Maybe some additional remarks about the comment of @chl
The Spearman correlation can be seen as a Pearson correlation of the ranks. Ranks clearly do not follow a normal distribution, with the consequence that the variance of the Fisher transformation ($\zeta$) is not well approximated by $(n-3)^{-1}$ especially at large absolute values of $\rho_s$ and low number of observations. Various empirically motivated adjustments of the variance have been suggested in literature. They are compared in Bonnett and Wright (2000), including the one with the 1.06 factor also mentioned in Wikipedia.
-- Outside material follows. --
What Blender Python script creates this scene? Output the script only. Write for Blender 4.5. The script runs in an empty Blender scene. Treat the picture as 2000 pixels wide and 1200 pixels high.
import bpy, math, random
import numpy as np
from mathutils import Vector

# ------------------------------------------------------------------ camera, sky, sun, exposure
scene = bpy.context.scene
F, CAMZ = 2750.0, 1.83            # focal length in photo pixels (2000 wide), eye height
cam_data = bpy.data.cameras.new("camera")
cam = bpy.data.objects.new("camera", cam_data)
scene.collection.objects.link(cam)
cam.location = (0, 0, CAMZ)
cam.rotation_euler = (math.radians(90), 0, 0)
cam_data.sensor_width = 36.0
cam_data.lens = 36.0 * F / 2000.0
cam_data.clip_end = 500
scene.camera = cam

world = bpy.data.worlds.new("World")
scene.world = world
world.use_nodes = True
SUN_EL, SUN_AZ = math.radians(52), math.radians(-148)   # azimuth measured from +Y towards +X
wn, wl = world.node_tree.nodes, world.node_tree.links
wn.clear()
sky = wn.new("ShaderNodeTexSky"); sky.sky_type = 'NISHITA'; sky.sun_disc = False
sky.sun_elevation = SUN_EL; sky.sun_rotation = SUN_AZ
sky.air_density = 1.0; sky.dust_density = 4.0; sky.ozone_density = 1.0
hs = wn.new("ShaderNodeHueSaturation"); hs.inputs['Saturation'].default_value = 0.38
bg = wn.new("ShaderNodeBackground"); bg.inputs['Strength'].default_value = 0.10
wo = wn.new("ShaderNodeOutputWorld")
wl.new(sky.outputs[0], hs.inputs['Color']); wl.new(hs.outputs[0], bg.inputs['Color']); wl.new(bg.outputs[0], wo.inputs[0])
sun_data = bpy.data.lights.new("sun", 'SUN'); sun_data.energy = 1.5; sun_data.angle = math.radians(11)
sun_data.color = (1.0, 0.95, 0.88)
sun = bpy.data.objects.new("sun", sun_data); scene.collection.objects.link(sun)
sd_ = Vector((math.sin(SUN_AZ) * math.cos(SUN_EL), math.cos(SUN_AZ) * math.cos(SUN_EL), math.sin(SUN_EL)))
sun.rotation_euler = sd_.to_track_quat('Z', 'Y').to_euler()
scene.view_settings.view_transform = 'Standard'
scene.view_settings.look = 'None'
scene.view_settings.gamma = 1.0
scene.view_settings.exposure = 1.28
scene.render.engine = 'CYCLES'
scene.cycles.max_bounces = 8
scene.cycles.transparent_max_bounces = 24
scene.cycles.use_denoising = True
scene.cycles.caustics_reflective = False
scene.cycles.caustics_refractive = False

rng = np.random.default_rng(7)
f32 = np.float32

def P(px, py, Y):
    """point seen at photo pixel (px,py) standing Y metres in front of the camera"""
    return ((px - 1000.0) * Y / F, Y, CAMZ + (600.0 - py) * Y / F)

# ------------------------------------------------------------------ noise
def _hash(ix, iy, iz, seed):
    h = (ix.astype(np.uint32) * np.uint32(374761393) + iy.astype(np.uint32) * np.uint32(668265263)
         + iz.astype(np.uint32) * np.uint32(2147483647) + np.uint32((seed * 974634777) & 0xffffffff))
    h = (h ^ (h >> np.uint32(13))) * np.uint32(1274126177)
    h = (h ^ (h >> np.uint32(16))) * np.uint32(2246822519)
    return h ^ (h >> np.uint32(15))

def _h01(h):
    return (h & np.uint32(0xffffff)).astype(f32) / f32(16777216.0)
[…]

Bonnett and Wright (2000) finally recommended the following variance estimator
$$
\sigma^2_\zeta = \frac{1 + r_s^2/2}{n-3}
$$
where $r^2_s$ is the sample Spearman correlation and $n$ is the number of observations. This leads to the following $(1-\alpha)$-CI
$$
\tanh\left(\text{arctanh}(r_s) \pm \sqrt{\frac{1 + r_s^2/2}{n-3}} z_{\frac{\alpha}{2}}\right).
$$
where $z_{\frac{\alpha}{2}}$ is the $\frac{\alpha}{2}$-quantile of the standard normal distribution. In R, this function would calculate the CI
spearman_CI <- function(x, y, alpha = 0.05){
rs <- cor(x, y, method = "spearman", use = "complete.obs")
n <- sum(complete.cases(x, y))
sort(tanh(atanh(rs) + c(-1,1)*sqrt((1+rs^2/2)/(n-3))*qnorm(p = alpha/2)))
}
Ruscio (2008) further suggests to replace the normal quantile $z_{\frac{\alpha}{2}}$ by a $t$-quantile with $n-2$ degrees of freedom in order to get better coverage.
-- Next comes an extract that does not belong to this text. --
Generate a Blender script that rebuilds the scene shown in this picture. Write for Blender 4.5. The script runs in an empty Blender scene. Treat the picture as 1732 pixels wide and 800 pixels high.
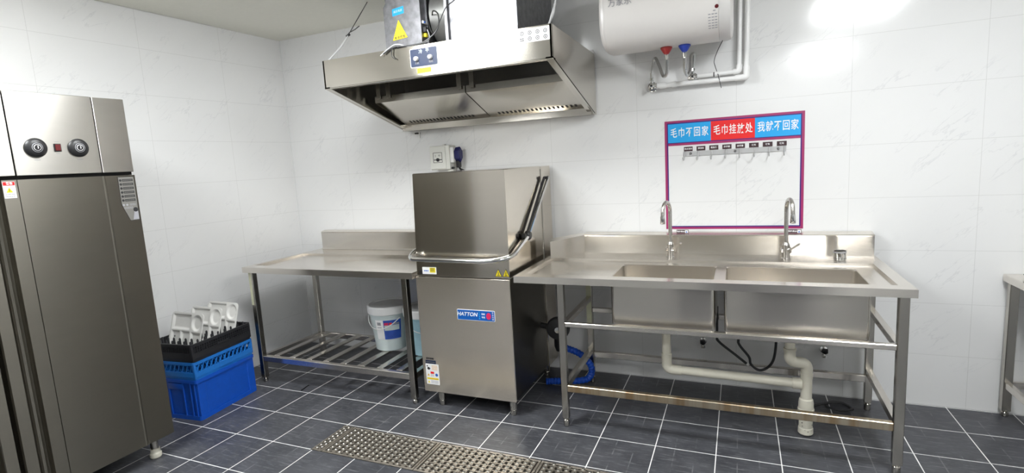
import bpy, bmesh, math, random
from mathutils import Vector, Matrix
random.seed(7)
S = bpy.context.scene
COL = S.collection
PI = math.pi

# ------------------------------------------------------------------ camera
F_PX, CAM = 897.59, Vector((3.6243, -3.5991, 1.5332))
YAW, PITCH, ROLL = -0.40891, 0.13796, 0.05806
ca, sa, cb, sb, cc, sc_ = math.cos(YAW), math.sin(YAW), math.cos(PITCH), math.sin(PITCH), math.cos(ROLL), math.sin(ROLL)
right = Vector((ca, -sa, 0)); fwd = Vector((sa*cb, ca*cb, -sb)); down = fwd.cross(right)
r2 = cc*right + sc_*down; d2 = -sc_*right + cc*down
cd = bpy.data.cameras.new('camera'); cam = bpy.data.objects.new('camera', cd); COL.objects.link(cam)
cd.sensor_width = 36; cd.lens = F_PX/1732*36; cd.clip_start = .02
cam.matrix_world = Matrix(((r2.x, -d2.x, -fwd.x, CAM.x), (r2.y, -d2.y, -fwd.y, CAM.y), (r2.z, -d2.z, -fwd.z, CAM.z), (0, 0, 0, 1)))
S.camera = cam

# ------------------------------------------------------------------ light / exposure
LAMP_E = 44.0
LAMPS = [(1.88, -1.72), (4.5, -1.7), (1.10, -2.95), (4.55, -4.2)]
S.view_settings.view_transform = 'Standard'
try: S.view_settings.look = 'None'
except Exception: pass
S.view_settings.exposure = 0.0
S.view_settings.gamma = 1
S.view_settings.use_curve_mapping = False
W = bpy.data.worlds.new('world'); S.world = W; W.use_nodes = True
W.node_tree.nodes['Background'].inputs[0].default_value = (.8, .85, .9, 1)
W.node_tree.nodes['Background'].inputs[1].default_value = .2

# ------------------------------------------------------------------ materials
def newmat(name):
    m = bpy.data.materials.new(name); m.use_nodes = True
    nt = m.node_tree
    return m, nt, nt.nodes['Principled BSDF']
def L(nt, a, b): nt.links.new(a, b)
def node(nt, t, **k):
    n = nt.nodes.new(t)
    for a, v in k.items(): setattr(n, a, v)
    return n
def math_n(nt, op, a, b=None, c=None):
    n = node(nt, 'ShaderNodeMath', operation=op)
    for i, v in enumerate((a, b, c)):
        if v is None: continue
        if isinstance(v, (int, float)): n.inputs[i].default_value = v
        else: L(nt, v, n.inputs[i])
    return n.outputs[0]
def mixc(nt, fac, a, b):
    n = node(nt, 'ShaderNodeMix', data_type='RGBA')
    for i, v in ((0, fac), (6, a), (7, b)):
        if isinstance(v, (int, float)): n.inputs[i].default_value = v
        elif isinstance(v, tuple): n.inputs[i].default_value = (*v, 1)
        else: L(nt, v, n.inputs[i])
    return n.outputs[2]
def noise(nt, vec, scale, detail=3, rough=.55):
    n = node(nt, 'ShaderNodeTexNoise'); n.inputs['Scale'].default_value = scale
    n.inputs['Detail'].default_value = detail; n.inputs['Roughness'].default_value = rough
    if vec is not None: L(nt, vec, n.inputs['Vector'])
    return n.outputs[0]
def mapping(nt, vec, scale=(1, 1, 1), rot=(0, 0, 0)):
    n = node(nt, 'ShaderNodeMapping'); n.inputs['Scale'].default_value = scale; n.inputs['Rotation'].default_value = rot
    L(nt, vec, n.inputs['Vector']); return n.outputs[0]
def pos(nt): return node(nt, 'ShaderNodeNewGeometry').outputs['Position']
def ramp(nt, v, lo, hi, a=0., b=1.):
    n = node(nt, 'ShaderNodeMapRange'); L(nt, v, n.inputs[0])
    for i, x in enumerate((lo, hi, a, b)): n.inputs[i+1].default_value = x
    return n.outputs[0]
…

Still, the CI is approximate. Especially in situations where
- $\rho_s > 0.95$ (where $\rho_s$ is the true population Spearman correlation)
- $n < 25$
- ordinal data
a bootstrap CI has clearly better properties (Ruscio 2008, Bishara and Hittner 2017).
Source
- Bishara, Anthony J., and James B. Hittner. “Confidence Intervals for Correlations When Data Are Not Normal.” Behavior Research Methods 49, no. 1 (February 1, 2017): 294–309. https://doi.org/10.3758/s13428-016-0702-8.
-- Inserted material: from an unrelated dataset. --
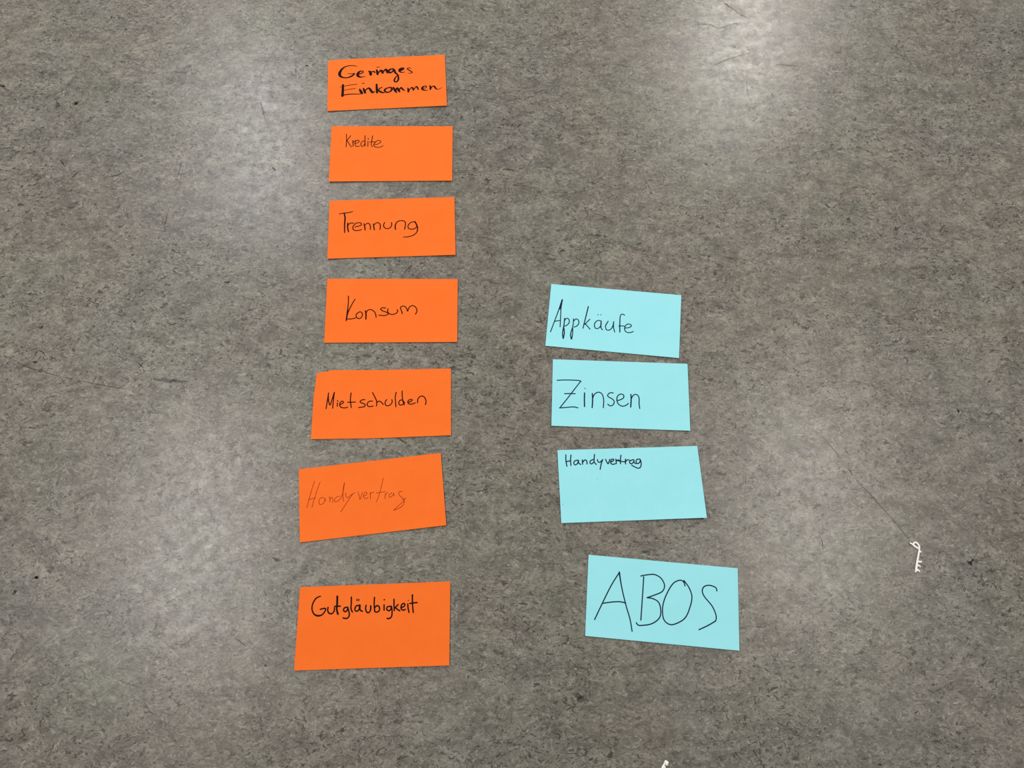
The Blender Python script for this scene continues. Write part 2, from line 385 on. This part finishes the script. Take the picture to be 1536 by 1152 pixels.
card('Appkäufe', 'light blue paper card reading "Appkäufe", topmost of the right column', GB, BLUE, INK_BLUE, 812, 420, 7.046,
 quad((105,42),(1480,160),(1455,825),(42,695)),
 [[(97,548),(130,460),(175,340),(220,208,9)],[(222,208,11),(208,300),(203,400),(198,495)],[(216,215),(212,250,7),(196,310,6)],[(140,438),(165,432),(192,428)],
  [(245,405),(240,470,9),(225,560,9),(230,618,9)],[(243,432),(265,405),(290,415),(295,448),(272,476),(248,487)],[(232,618,9),(243,560,9),(238,500)],
  [(340,410),(335,480),(310,570,9),(317,625,9)],[(340,436),(365,412),(392,425),(395,460),(372,488),(345,497)],[(320,625,9),(330,570),(332,510)],
  [(497,280,9),(470,390,9),(440,510)],[(513,415),(482,445),(460,468)],[(462,462),(485,485),(515,520)],
  [(628,430),(590,430),(562,465),(570,508),(603,510),(630,478),(632,432)],[(632,440,9),(630,500,9),(646,526)],[(600,367)],[(629,367)],
  [(706,435),(690,462,9),(678,490),(690,526),(725,526),(752,495),(765,445)],[(765,440),(763,500),(776,550)],
  [(880,372),(855,360),(835,380),(830,450,9),(830,550,9)],[(818,488),(850,485),(876,487)],
  [(885,508),(930,502),(952,482),(927,465),(897,475),(880,510),(892,545),(930,557),(972,545)]],
 8, lift=(0.4,0.4,0.7,0.6), bow=0.5)

card('Zinsen', 'light blue paper card reading "Zinsen" with a crossed Z', GB, BLUE, INK_BLUE, 820, 535, 6.982,
 quad((65,27),(1475,75),(1504,776),(50,723)),
 [[(110,247),(200,244),(325,248),(360,258)],[(358,256),(300,330),(215,440),(137,537)],[(135,537),(200,532),(280,526),(327,536)],[(188,388),(240,386),(298,388)],
  [(397,380,10),(395,450,10),(397,522,10)],[(403,333)],
  [(478,385,9),(481,460,10),(476,535,9)],[(481,440),(500,395),(540,372),(578,390),(597,450),(593,535)],
  [(697,380),(665,378),(640,400),(647,421),(690,445),(708,475),(692,507),(665,515),(640,498)],
  [(740,460),(775,450),(805,430),(805,402),(777,391),(745,410),(735,450),(750,495),(790,518),(830,510),(856,490)],
  [(882,395,9),(885,450,10),(880,527,10)],[(885,442),(910,402),(945,398),(967,430),(968,490),(975,543)]],
 8.2, lift=(0.3,0.5,0.7,0.5), bow=0.5)

b3 = card('Handyvertrag', 'light blue paper card with small dark writing "Handyvertrag" along its top', GB, BLUE, INK_BLUE, 830, 664, 6.508,
 quad((40,73),(1405,32),(1499,732),(78,785)),
 [[(122,118),(123,170),(132,230)],[(172,120),(168,170),(172,222)],[(122,186),(150,180),(170,176)],
  [(240,170),(210,178),(200,200),(214,217),(236,202),(245,172)],[(245,175),(250,202),(268,212)],
  [(283,168),(284,190),(286,210)],[(286,192),(305,170),(324,175),(330,208)],
  [(390,165),(364,176),(358,198),(374,207),(396,188)],[(402,115),(398,160),(400,190),(419,212)],
  [(430,165),(438,188),(456,190),(482,165)],[(482,165),(468,205),(457,260)],
  [(510,162),(520,185),(535,206),(545,182),(552,162)],
  [(562,188),(582,180),(590,166),(576,160),(562,175),(560,198),(578,211),(604,206)],
  [(610,160),(613,185),(615,205)],[(613,184),(628,168),(650,176)],[(628,176),(660,182),(704,188)],
  [(660,122),(655,162),(656,206)],
  [(705,160),(703,185),(706,208)],[(705,188),(720,169),(742,170)],
  [(778,165),(750,178),(745,196),(762,206),(782,190),(787,168)],[(787,172),(790,195),(808,206)],
  [(842,160),(815,165),(808,188),(824,204),(842,192),(850,165)],[(850,165),(858,210),(846,244),(815,246),(765,220)]],
 7.8, lift=(0.3,0.5,5.0,0.5), bow=0.5, dots=((430,351,5), (92,603,5)))

card('ABOS', 'light blue paper card with large capitals "ABOS", lowest of the right column', GB, BLUE, INK_BLUE, 870, 826, 6.244,
 quad((80,38),(1477,165),(1493,937),(48,798)),
 [[(137,645),(200,512),(290,330),(368,205)],[(368,202,10),(390,340),(430,510),(468,640),(488,755)],[(215,493),(290,482),(370,478),(427,490)],
  [(597,245),(587,400),(570,650)],[(570,237),(630,226),(700,224),(760,260),(792,325),(770,382),(700,415),(628,440)],
  [(628,440),(690,452),(740,490),(757,570),(740,635),(670,685),(580,700),(545,697),(527,675)],
  [(983,330),(970,292),(932,277),(870,310),(810,410),(775,520),(780,630),(820,682),(880,690),(980,635),(1030,530),(1048,430),(1020,345),(973,280)],
  [(1282,377),(1270,345),(1215,325),(1165,335),(1145,375),(1165,430),(1235,515),(1270,590),(1276,635),(1268,662)],[(1268,660),(1200,700),(1115,740)]],
 7.4, lift=(0.4,0.3,0.7,0.5), bow=0.5)

# ---------------------------------------------------------------- torn-off bits of white plastic
def tube_path(pts, z0, seg=8, flat=0.75):
    """pts = (x, y, diameter) in metres on the floor; a slightly flattened moulded rod, closed at both ends"""
    V, F = [], []
    P = crom(pts, 4); m = len(P)
    for i, p in enumerate(P):
        a, b = P[max(i-1, 0)], P[min(i+1, m-1)]
        t = Vector((b[0]-a[0], b[1]-a[1], 0)).normalized(); n = Vector((-t.y, t.x, 0)); r = p[2] / 2 * 1.3
        for k in range(seg):
            an = 2 * math.pi * (k + 0.5) / seg
            V.append((p[0] + n.x * r * math.cos(an), p[1] + n.y * r * math.cos(an), z0 + r * flat * math.sin(an)))
    for i in range(m - 1):
        for k in range(seg):
            a, b = i * seg + k, i * seg + (k + 1) % seg
            F.append((a, b, b + seg, a + seg))
    F.append(tuple(reversed(range(seg)))); F.append(tuple(range((m-1)*seg, m*seg)))
    return V, F
def plastic():
    N = Nodes('white_plastic')
    tc = N.n('ShaderNodeTexCoord').outputs['Object']
    f = N.ramp(N.noise(tc, 300, 3, 0.6).outputs[0], 0.3, 0.7)
    N.put(N.b, 'Base Color', N.mix(f, (0.86, 0.84, 0.80, 1), (0.95, 0.94, 0.91, 1)))
    N.put(N.b, 'Roughness', 0.35); return N.m
WHITE = plastic()
def plastic_piece(label, ox, oy, sc, rods, origin, zc=0.0011):
    org = at(ox + origin[0] / sc, oy + origin[1] / sc)
    root = bpy.data.objects.new('plastic_scrap', None); C.objects.link(root); root.location = (org.x, org.y, 0)
    root.empty_display_size = 0.01
    root['label'] = label; root['category'] = 'plastic scrap'; root['group'] = 'white plastic scraps on the floor'
    for name, pts in rods:
        P = []
        for x, y, d in pts:
            q = at(ox + x / sc, oy + y / sc, zc); P.append((q.x - org.x, q.y - org.y, d / sc * MM))
        V, F = tube_path(P, zc)
        link(name, mesh(name, V, F, True), WHITE, root)
plastic_piece('thin white plastic strip with small prongs and a loop, lying right of the blue cards', 1350, 800, 16.46, [
    ('stem', [(478,395,30),(466,470,34),(452,560,38),(432,660,38),(415,760,40),(402,860,44),(398,945,44)]),
    ('loop', [(462,385,38),(405,345,44),(345,305,42),(335,262,34),(352,232,32),(390,228,36),(430,255,40),(465,305,36),(478,350,36),(470,390,36)]),
    ('spur', [(345,300,40),(290,262,32),(238,232,22)]),
    ('prong', [(468,432,30),(500,455,40),(528,468,26)]),
    ('prong', [(440,690,36),(490,708,40),(520,700,34),(540,682,16)]),
    ('prong', [(425,790,34),(465,800,36),(490,818,30),(505,840,16)]),
    ('prong', [(410,905,36),(450,915,40),(475,930,32),(485,965,18)]),
    ('prong', [(402,930,34),(382,948,30),(366,958,18)])], (420, 700))
plastic_piece('white plastic scrap with a rounded tip, cut off by the bottom edge of the photo', 980, 1130, 48, [
    ('stem', [(800,650,60),(780,780,90),(740,920,140),(690,1060,170),(640,1250,150),(600,1450,120)]),
    ('tip', [(860,500,90),(910,590,150),(970,690,210),(1010,760,220),(1080,770,110)]),
    ('bridge', [(800,640,60),(850,600,90),(900,620,110)]),
    ('prong', [(730,1000,120),(820,1000,110),(880,980,90)])], (740, 1050))

# ---------------------------------------------------------------- a crumb and the wear of the floor
def crumb(px, py, r, label):
    bm = bmesh.new(); bmesh.ops.create_icosphere(bm, subdivisions=2, radius=1)
    for v in bm.verts:
        k = 1 + random.uniform(-.22, .22); v.co = Vector((v.co.x * r * 1.25 * k, v.co.y * r * k, v.co.z * r * 0.6 * k))
    lo = min(v.co.z for v in bm.verts)
    for v in bm.verts: v.co.z -= lo
    me = bpy.data.meshes.new('crumb'); bm.to_mesh(me); bm.free()
    o = link('crumb', me, CRUMB); o.location = at(px, py, 0)
    o['label'] = label; o['category'] = 'crumb'
CRUMB = ink('black_crumb', (0.010, 0.009, 0.008), 0.6)
crumb(55, 866, 0.0018, 'tiny black crumb lying alone on the grey floor at lower left')

DARK = ink('dark_scuff', (0.045, 0.040, 0.033), 0.34, 0.66)
FAINTD = ink('faint_scuff', (0.060, 0.054, 0.045), 0.32, 0.36)
PALE = ink('pale_scuff', (0.48, 0.45, 0.39), 0.5, 0.5)
def mark(mat, *pts):
    """a worn line on the floor; points are x, y, width as seen"""
    P = crom([(p[0], p[1], p[2] if len(p) > 2 else 1.4) for p in pts], 6)
    if len(P) == 2:
        a, b = P; P = [tuple(a[k] + (b[k] - a[k]) * t / 6 for k in range(3)) for t in range(7)]
    nn = len(P) - 1
    P = [(x + random.uniform(-.2, .2) * q, y + random.uniform(-.2, .2) * q, q * random.uniform(.8, 1.15) * min(1, 0.12 + 3.2 * min(i, nn - i) / nn)) for i, (x, y, q) in enumerate(P)]
    G = [at(p[0], p[1], 0.00004) for p in P]; V, F = [], []
    for i, g in enumerate(G):
        t = G[min(i+1, len(G)-1)] - G[max(i-1, 0)]; t.normalize(); n = Vector((-t.y, t.x, 0)) * P[i][2] * MM / 2
        V += [g + n, g - n]
        if i: F.append((2*i-2, 2*i-1, 2*i+1, 2*i))
    link('scuff_mark', mesh('scuff_mark', V, F), mat, floor)
MARKS = []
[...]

- Bonett, Douglas G., and Thomas A. Wright. “Sample Size Requirements for Estimating Pearson, Kendall and Spearman Correlations.” Psychometrika 65, no. 1 (March 1, 2000): 23–28. https://doi.org/10.1007/BF02294183.
- Ruscio, John. “Constructing Confidence Intervals for Spearman’s Rank Correlation with Ordinal Data: A Simulation Study Comparing Analytic and Bootstrap Methods.” Journal of Modern Applied Statistical Methods 7, no. 2 (November 1, 2008). https://doi.org/10.22237/jmasm/1225512360.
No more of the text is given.